** start of Material provided **
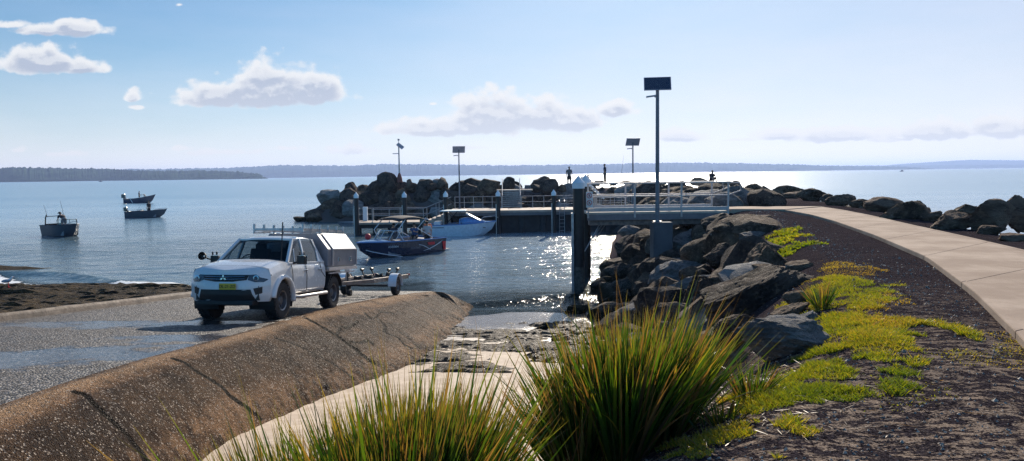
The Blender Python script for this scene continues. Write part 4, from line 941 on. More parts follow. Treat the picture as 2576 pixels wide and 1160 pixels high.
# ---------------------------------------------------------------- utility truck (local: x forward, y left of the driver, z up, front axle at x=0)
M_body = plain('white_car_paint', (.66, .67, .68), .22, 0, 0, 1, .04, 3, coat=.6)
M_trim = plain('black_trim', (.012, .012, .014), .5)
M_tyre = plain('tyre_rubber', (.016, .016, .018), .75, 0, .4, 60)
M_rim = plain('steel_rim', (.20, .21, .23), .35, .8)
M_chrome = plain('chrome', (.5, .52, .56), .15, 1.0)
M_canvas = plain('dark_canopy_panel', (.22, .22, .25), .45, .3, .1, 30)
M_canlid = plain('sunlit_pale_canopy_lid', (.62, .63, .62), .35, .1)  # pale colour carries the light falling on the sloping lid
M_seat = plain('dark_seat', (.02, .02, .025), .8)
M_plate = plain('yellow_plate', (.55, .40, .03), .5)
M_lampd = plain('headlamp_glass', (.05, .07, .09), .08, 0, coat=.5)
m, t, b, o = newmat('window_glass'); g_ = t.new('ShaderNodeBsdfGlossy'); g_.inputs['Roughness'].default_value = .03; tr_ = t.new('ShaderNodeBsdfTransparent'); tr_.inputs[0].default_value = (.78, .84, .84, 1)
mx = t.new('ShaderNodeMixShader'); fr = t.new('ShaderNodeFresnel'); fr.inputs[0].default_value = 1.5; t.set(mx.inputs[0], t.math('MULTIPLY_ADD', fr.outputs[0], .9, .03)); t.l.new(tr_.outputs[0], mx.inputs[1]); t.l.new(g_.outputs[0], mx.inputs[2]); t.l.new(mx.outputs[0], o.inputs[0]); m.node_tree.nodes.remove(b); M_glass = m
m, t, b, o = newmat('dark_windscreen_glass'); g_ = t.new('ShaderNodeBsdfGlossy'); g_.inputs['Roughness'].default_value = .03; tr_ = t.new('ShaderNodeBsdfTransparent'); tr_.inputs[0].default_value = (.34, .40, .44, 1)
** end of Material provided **
** start of Material provided **
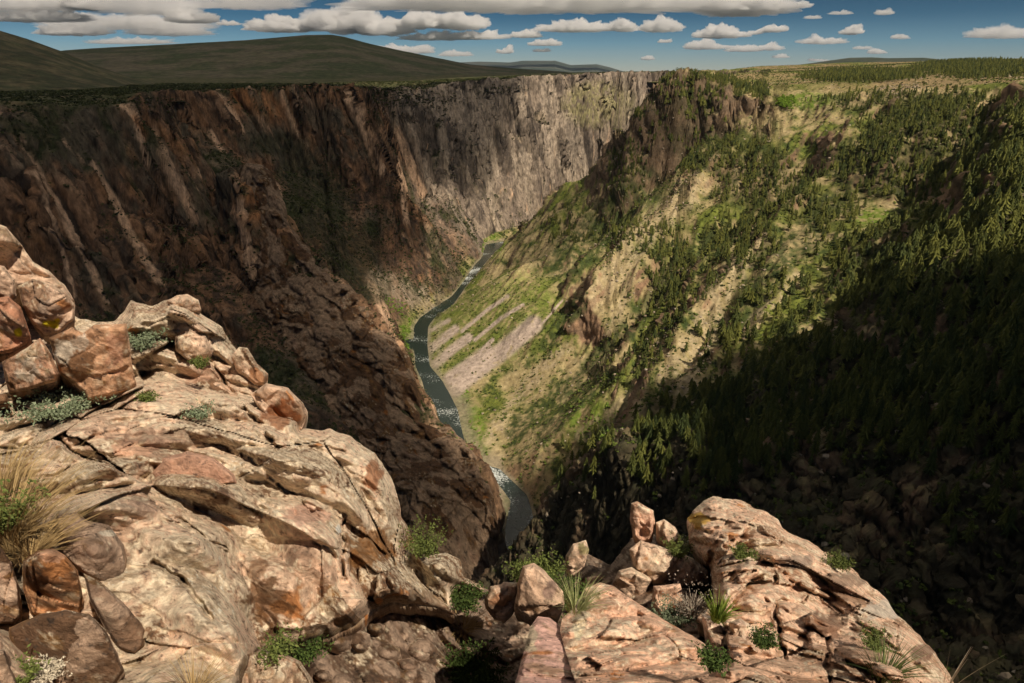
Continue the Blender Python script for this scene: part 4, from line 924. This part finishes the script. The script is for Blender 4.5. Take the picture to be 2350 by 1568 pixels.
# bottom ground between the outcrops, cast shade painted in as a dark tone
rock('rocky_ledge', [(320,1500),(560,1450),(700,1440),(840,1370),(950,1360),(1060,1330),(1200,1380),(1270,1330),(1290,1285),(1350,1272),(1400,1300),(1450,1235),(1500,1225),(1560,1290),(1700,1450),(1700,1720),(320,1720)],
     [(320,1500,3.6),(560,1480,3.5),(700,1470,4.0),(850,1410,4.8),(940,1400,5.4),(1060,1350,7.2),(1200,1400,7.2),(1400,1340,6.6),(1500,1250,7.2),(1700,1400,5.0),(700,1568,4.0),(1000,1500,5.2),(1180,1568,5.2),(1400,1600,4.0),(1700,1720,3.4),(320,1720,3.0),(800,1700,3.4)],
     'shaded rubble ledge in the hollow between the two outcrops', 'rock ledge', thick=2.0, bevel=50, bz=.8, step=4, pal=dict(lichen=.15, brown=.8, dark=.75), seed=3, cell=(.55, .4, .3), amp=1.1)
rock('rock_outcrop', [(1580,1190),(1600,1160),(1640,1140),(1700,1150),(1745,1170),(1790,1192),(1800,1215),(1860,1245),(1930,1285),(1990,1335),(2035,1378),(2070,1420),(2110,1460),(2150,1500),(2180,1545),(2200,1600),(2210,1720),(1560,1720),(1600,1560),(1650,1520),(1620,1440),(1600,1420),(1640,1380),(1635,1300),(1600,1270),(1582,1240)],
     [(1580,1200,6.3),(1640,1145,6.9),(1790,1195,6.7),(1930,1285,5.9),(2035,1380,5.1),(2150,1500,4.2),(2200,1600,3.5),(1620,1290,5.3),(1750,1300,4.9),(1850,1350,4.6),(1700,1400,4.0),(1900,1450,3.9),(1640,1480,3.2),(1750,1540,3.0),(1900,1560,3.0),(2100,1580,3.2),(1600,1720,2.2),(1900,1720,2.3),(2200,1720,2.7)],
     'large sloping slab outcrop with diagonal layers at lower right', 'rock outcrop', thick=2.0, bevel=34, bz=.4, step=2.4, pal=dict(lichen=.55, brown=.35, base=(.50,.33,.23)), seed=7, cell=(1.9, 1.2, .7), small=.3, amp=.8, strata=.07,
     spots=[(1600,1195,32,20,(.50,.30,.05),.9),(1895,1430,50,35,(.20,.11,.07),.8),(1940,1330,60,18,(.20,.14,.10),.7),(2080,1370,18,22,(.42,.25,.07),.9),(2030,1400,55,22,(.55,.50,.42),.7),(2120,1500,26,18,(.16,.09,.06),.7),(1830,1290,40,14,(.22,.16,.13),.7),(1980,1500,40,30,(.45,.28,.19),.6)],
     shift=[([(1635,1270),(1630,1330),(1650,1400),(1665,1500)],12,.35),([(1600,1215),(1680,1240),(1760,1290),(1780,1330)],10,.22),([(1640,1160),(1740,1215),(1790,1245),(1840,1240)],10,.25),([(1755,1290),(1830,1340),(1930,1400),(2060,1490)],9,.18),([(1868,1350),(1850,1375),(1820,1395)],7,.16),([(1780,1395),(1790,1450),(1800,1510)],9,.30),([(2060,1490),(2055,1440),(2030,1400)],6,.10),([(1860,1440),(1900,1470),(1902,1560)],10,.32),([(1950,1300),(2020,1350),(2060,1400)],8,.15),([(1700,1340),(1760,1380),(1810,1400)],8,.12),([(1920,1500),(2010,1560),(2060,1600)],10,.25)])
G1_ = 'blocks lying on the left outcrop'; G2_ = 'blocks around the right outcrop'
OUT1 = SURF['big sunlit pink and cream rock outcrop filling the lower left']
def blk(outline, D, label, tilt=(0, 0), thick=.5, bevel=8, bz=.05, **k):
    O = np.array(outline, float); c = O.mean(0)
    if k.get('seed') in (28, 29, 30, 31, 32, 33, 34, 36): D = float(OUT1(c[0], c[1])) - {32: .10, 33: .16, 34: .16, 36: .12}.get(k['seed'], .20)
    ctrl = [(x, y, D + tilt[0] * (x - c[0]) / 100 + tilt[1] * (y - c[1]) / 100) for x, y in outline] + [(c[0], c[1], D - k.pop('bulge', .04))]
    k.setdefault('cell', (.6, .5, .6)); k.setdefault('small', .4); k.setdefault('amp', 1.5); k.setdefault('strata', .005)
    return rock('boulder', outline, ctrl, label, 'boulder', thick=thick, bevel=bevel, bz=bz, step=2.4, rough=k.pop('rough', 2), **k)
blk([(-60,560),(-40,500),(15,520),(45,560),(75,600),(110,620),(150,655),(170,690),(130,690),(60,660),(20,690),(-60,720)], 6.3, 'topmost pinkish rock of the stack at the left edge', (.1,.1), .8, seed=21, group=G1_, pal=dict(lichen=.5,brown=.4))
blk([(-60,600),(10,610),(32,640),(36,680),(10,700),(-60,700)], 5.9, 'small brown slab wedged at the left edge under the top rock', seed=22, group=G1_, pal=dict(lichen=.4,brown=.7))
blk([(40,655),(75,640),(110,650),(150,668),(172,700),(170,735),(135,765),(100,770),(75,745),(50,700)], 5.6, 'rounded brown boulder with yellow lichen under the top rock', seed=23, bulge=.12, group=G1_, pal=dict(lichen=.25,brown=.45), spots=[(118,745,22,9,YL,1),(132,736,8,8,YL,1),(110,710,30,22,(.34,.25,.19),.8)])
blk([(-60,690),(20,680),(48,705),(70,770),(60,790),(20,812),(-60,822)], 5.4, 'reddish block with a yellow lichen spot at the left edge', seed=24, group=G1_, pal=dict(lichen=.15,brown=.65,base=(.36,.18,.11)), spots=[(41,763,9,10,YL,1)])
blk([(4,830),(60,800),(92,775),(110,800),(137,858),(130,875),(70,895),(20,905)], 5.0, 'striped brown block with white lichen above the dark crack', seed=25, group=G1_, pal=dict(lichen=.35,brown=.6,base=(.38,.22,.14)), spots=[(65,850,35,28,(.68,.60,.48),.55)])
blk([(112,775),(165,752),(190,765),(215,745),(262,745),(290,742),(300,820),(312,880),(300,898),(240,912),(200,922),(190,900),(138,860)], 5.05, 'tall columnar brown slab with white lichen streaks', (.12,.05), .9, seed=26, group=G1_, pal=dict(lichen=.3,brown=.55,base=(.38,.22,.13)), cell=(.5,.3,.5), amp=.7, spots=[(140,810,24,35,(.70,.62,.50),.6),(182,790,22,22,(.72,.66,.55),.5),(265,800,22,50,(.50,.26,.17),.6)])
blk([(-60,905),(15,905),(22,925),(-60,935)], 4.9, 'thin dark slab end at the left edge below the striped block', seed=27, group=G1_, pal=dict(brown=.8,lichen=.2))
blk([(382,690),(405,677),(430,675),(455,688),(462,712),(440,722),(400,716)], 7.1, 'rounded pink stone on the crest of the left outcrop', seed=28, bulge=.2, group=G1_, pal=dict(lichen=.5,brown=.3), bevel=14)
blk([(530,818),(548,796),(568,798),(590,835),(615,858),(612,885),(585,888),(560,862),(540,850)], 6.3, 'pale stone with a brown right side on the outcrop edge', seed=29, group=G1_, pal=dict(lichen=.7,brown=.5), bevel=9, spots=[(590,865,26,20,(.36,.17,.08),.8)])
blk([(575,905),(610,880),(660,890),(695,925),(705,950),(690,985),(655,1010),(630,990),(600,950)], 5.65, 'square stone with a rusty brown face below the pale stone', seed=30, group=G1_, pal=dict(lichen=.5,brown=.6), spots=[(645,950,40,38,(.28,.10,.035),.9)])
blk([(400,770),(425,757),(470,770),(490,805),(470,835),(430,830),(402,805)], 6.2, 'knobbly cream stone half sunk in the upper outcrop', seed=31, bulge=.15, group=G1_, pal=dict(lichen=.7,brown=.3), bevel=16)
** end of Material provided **
** start of Material provided **
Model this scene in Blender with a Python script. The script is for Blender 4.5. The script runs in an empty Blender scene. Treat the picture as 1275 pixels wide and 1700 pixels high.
** end of Material provided **
** Exercise **
Transcribe word for word the lines from the one holding "Continue the Blender" through the one holding "# bottom ground between the outcrops". Include both, and add nothing.

** Task response **
Continue the Blender Python script for this scene: part 4, from line 924. This part finishes the script. The script is for Blender 4.5. Take the picture to be 2350 by 1568 pixels.
# bottom ground between the outcrops, cast shade painted in as a dark tone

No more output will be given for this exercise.